▶ [DIRECTION]: In the listing below, locate the line containing "The Blender Python script for this scene continues." and the line containing "return join([arch, tread]), c + up * .09". Output both of them and every line between, exactly as written, and nothing more.

======

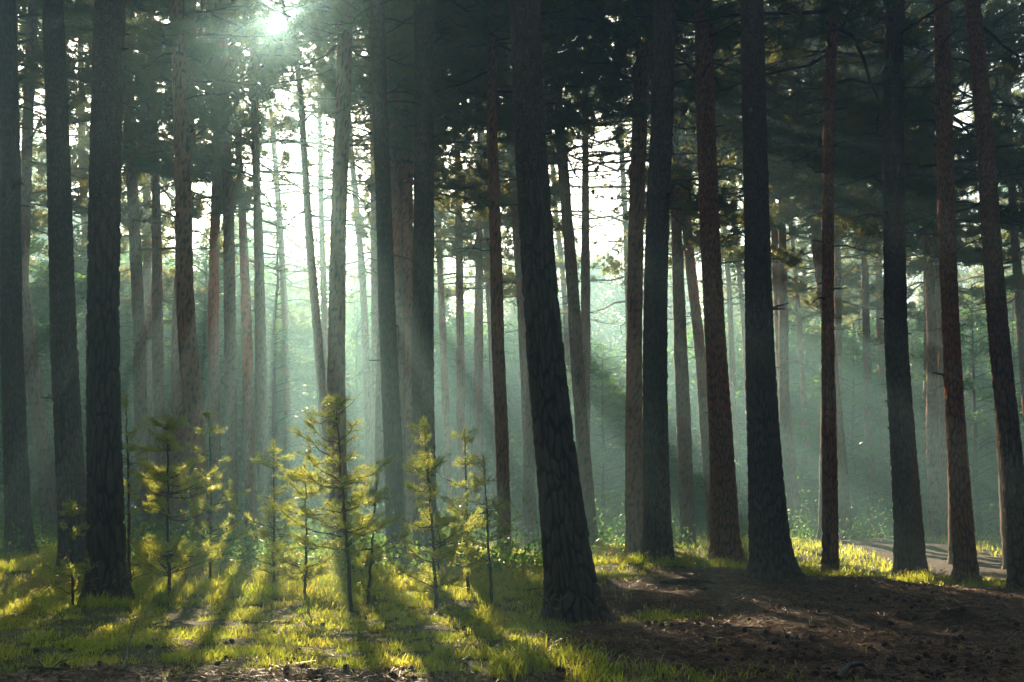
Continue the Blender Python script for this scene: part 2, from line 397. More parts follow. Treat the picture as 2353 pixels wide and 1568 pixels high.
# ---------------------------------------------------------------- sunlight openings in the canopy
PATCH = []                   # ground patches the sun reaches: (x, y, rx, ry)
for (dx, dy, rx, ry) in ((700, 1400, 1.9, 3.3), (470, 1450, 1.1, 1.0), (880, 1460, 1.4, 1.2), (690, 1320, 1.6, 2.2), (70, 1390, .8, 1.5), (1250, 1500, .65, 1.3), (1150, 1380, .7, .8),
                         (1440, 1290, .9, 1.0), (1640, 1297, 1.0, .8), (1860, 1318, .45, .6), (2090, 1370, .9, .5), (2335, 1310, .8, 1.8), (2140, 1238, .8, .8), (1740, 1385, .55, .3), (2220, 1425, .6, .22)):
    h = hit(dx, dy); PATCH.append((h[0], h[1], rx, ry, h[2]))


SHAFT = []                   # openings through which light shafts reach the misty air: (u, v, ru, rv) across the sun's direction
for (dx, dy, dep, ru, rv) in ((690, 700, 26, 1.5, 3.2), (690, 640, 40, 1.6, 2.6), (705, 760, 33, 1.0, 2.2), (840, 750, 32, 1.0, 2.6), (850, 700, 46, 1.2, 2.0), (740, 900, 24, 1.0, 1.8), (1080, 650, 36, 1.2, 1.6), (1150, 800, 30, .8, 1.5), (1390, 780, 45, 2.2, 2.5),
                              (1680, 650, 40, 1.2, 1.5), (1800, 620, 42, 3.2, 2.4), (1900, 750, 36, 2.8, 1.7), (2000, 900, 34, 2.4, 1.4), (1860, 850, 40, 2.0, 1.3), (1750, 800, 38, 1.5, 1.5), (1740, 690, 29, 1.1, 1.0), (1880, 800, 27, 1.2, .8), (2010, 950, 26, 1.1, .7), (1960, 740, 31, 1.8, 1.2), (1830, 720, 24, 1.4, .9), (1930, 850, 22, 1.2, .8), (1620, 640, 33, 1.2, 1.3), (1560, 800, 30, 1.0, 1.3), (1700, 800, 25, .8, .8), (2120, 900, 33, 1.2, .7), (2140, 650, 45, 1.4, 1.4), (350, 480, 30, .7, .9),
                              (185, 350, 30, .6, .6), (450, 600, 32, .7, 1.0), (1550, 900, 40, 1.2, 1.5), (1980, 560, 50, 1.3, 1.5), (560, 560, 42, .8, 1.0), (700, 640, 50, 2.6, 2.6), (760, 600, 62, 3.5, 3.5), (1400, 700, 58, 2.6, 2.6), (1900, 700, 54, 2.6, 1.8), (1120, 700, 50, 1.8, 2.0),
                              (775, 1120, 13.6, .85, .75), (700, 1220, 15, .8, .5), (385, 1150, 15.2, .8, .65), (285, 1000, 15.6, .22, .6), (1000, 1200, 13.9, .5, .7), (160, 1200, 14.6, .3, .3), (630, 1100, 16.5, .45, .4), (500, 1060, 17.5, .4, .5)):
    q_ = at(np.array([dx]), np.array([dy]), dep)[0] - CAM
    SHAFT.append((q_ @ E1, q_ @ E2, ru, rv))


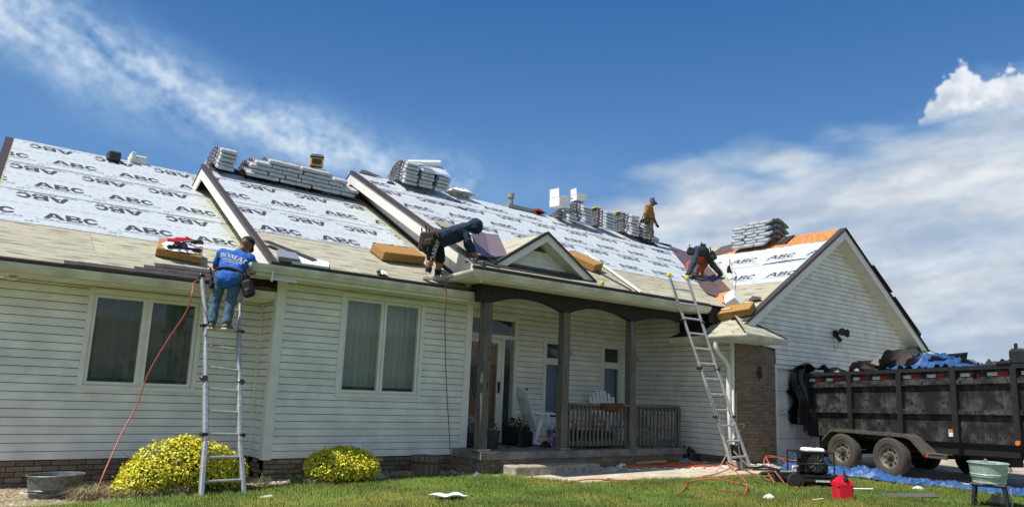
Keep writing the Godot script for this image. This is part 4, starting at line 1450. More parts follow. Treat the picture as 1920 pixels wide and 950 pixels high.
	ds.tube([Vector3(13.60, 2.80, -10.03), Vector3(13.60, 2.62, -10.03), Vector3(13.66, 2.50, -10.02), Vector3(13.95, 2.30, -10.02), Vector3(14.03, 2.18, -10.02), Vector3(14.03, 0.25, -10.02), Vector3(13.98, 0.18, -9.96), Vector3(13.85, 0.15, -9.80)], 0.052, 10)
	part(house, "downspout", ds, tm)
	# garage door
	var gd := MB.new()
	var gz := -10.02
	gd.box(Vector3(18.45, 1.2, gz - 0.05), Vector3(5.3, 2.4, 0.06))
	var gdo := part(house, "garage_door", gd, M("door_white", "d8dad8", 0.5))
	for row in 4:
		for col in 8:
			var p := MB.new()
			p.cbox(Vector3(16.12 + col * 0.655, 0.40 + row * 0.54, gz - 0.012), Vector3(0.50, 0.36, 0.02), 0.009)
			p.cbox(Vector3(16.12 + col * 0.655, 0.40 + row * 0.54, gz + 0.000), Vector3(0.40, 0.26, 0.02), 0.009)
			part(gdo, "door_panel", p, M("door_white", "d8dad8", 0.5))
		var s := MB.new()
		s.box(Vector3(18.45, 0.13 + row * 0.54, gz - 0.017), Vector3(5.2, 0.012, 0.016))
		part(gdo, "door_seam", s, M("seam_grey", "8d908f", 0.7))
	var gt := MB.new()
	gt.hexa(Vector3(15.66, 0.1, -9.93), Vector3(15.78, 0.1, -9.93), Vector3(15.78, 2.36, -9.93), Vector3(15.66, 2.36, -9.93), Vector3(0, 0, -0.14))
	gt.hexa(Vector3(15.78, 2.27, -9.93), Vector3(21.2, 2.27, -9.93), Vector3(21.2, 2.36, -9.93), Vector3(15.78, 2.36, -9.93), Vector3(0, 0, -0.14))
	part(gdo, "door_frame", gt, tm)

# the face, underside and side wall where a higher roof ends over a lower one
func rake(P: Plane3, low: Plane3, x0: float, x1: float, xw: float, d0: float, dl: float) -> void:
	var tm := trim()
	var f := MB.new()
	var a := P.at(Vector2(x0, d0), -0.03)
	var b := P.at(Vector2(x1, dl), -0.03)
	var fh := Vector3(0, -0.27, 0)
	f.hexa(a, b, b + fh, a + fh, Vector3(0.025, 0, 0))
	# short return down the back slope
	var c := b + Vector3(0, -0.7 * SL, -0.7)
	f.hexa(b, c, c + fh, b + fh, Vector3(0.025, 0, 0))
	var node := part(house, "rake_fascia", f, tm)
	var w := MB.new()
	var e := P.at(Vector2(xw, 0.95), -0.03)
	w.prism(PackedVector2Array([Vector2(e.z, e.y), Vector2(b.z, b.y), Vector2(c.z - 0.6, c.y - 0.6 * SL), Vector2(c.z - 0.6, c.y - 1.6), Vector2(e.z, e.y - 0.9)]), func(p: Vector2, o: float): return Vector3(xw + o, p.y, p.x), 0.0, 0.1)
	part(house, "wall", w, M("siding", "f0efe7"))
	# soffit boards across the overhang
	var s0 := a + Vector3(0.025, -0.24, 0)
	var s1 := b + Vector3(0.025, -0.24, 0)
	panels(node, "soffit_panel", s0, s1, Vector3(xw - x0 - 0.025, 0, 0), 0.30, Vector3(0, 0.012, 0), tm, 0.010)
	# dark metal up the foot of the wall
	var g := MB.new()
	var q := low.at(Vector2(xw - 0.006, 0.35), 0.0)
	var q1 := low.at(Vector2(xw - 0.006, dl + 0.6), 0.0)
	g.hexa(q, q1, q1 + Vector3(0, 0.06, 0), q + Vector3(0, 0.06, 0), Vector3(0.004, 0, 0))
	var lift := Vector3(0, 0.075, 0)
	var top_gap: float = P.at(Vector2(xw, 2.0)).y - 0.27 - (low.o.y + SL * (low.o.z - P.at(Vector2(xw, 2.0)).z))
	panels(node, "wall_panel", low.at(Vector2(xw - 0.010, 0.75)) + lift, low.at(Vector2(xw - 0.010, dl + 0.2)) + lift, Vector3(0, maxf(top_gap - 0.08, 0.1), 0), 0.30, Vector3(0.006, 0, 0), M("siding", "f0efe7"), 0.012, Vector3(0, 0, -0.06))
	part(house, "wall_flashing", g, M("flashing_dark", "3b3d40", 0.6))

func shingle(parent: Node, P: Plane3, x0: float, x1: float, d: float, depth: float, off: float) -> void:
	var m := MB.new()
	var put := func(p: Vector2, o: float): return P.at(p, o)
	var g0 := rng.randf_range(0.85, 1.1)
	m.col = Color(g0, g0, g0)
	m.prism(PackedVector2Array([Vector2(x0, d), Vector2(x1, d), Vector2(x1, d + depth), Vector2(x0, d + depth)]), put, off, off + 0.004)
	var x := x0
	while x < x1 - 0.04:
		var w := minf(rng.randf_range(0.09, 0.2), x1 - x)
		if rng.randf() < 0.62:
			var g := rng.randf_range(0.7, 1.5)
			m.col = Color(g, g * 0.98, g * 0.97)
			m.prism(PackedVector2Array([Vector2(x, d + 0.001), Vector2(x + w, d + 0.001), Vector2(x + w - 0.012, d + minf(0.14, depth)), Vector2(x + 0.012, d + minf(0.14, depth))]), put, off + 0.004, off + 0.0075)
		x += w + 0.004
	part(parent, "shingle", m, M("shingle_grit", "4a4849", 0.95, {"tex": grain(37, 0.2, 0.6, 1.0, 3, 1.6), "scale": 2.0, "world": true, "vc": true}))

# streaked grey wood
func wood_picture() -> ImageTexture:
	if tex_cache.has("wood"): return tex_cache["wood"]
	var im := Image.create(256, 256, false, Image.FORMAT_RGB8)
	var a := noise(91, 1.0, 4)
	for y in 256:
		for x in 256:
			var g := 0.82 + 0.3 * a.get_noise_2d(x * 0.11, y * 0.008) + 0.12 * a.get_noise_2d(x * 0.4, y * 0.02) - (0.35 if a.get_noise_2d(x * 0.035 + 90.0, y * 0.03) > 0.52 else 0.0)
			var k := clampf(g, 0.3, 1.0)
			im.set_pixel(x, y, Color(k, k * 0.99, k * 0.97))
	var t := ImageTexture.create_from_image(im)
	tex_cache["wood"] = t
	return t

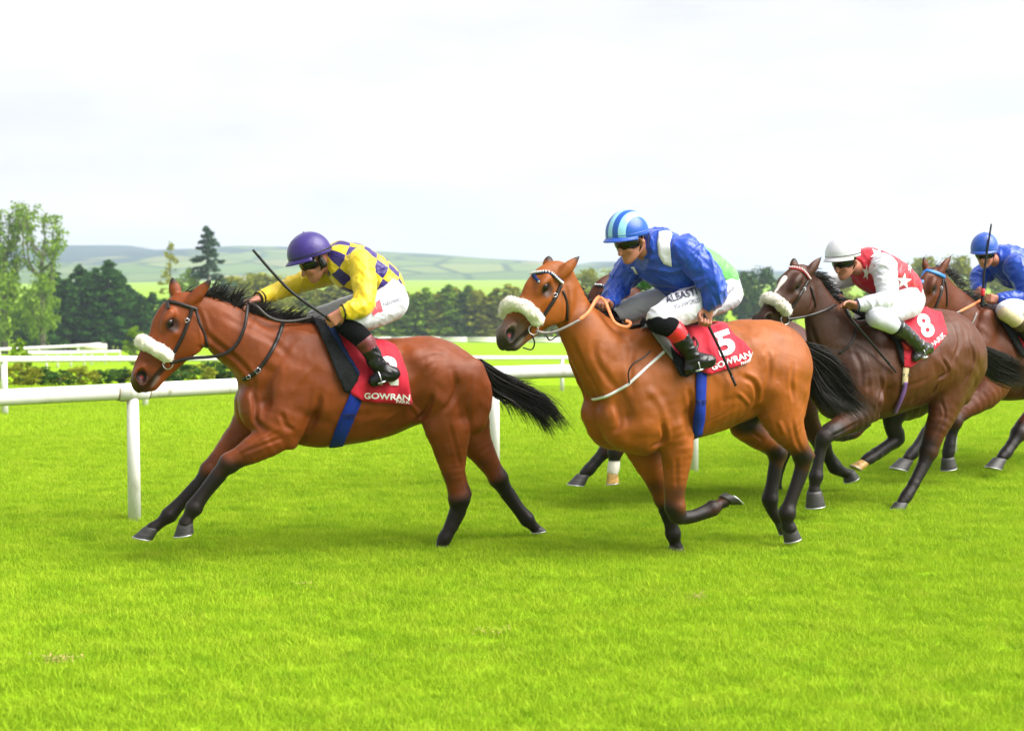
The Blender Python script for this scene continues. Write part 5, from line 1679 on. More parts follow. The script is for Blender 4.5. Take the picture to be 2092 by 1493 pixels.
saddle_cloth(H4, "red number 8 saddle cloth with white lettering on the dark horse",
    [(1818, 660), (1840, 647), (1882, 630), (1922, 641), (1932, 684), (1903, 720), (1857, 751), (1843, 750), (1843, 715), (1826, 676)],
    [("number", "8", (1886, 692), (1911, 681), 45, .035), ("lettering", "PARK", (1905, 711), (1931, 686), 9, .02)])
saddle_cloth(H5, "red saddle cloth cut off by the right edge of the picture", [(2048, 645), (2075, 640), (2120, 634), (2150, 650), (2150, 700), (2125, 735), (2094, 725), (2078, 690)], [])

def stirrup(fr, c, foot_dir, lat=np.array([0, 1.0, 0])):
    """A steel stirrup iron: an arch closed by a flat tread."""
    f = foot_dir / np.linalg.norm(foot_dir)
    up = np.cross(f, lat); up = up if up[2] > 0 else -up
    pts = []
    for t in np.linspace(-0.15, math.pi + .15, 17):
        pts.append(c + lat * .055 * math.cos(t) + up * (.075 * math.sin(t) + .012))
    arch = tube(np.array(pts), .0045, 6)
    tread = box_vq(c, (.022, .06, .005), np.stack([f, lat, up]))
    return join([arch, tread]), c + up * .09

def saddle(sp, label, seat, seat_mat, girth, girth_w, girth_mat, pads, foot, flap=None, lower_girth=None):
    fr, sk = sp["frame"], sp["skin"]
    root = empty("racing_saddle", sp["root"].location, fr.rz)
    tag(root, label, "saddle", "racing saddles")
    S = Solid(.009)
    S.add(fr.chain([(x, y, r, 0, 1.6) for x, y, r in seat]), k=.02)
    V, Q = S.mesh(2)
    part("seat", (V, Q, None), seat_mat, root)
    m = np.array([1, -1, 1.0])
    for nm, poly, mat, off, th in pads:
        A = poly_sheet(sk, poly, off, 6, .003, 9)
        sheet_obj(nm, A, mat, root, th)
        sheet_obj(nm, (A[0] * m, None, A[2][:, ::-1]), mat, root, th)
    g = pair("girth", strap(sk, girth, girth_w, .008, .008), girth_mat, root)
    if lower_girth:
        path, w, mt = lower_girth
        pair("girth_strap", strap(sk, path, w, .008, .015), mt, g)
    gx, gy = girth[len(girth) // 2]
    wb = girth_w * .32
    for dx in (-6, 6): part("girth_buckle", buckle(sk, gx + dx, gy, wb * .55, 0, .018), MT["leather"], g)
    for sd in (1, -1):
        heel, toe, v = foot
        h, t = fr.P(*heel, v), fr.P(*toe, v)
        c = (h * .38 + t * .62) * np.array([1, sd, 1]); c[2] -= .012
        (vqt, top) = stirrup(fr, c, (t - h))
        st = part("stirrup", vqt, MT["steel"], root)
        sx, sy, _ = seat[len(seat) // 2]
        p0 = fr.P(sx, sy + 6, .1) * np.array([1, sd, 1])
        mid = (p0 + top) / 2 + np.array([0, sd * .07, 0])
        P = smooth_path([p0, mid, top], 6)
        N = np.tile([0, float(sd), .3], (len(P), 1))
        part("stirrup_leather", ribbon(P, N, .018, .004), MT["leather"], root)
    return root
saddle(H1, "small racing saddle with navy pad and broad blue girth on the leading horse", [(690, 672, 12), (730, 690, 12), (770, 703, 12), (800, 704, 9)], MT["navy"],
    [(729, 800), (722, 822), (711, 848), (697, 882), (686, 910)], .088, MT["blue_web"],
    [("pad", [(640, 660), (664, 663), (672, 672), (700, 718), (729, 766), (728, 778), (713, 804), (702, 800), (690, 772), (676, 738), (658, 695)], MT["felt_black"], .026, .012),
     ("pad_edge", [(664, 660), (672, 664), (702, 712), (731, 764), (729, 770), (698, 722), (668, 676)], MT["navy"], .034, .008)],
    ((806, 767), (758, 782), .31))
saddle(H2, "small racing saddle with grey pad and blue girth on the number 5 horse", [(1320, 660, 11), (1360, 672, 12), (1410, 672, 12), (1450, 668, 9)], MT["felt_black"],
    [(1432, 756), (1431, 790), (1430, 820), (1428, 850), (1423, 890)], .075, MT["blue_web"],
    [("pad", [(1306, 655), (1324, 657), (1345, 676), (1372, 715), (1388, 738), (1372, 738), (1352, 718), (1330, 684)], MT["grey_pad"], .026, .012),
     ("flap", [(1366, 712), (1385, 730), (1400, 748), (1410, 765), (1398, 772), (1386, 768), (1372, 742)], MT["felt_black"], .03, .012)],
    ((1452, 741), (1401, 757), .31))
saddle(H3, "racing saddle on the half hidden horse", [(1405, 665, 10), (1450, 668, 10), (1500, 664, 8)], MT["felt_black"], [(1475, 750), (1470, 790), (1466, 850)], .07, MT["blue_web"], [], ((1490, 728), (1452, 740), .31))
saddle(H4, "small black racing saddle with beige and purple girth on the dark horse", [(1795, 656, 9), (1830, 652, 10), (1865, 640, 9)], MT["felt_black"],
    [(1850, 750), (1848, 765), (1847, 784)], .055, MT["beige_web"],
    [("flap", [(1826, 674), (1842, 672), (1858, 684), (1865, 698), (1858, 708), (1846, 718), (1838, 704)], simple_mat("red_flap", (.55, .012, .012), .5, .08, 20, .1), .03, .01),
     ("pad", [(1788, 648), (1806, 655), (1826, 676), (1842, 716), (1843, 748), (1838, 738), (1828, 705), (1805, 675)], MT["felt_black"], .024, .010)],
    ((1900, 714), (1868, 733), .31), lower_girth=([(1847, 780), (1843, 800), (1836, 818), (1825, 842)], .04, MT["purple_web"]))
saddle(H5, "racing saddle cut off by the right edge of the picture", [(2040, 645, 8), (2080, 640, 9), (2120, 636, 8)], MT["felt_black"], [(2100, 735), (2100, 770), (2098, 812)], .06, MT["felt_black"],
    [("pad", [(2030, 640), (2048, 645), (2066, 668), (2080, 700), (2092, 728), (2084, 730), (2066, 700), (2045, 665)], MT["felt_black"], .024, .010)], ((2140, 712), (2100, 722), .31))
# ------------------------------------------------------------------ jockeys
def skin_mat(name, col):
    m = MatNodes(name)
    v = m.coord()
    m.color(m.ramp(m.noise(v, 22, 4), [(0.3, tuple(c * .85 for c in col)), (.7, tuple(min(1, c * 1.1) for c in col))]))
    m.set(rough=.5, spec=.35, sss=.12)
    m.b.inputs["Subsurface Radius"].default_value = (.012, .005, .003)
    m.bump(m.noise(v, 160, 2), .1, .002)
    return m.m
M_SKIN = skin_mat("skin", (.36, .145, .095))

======

▶ [CORRECT ANSWER]:
The Blender Python script for this scene continues. Write part 5, from line 1679 on. More parts follow. The script is for Blender 4.5. Take the picture to be 2092 by 1493 pixels.
saddle_cloth(H4, "red number 8 saddle cloth with white lettering on the dark horse",
    [(1818, 660), (1840, 647), (1882, 630), (1922, 641), (1932, 684), (1903, 720), (1857, 751), (1843, 750), (1843, 715), (1826, 676)],
    [("number", "8", (1886, 692), (1911, 681), 45, .035), ("lettering", "PARK", (1905, 711), (1931, 686), 9, .02)])
saddle_cloth(H5, "red saddle cloth cut off by the right edge of the picture", [(2048, 645), (2075, 640), (2120, 634), (2150, 650), (2150, 700), (2125, 735), (2094, 725), (2078, 690)], [])

def stirrup(fr, c, foot_dir, lat=np.array([0, 1.0, 0])):
    """A steel stirrup iron: an arch closed by a flat tread."""
    f = foot_dir / np.linalg.norm(foot_dir)
    up = np.cross(f, lat); up = up if up[2] > 0 else -up
    pts = []
    for t in np.linspace(-0.15, math.pi + .15, 17):
        pts.append(c + lat * .055 * math.cos(t) + up * (.075 * math.sin(t) + .012))
    arch = tube(np.array(pts), .0045, 6)
    tread = box_vq(c, (.022, .06, .005), np.stack([f, lat, up]))
    return join([arch, tread]), c + up * .09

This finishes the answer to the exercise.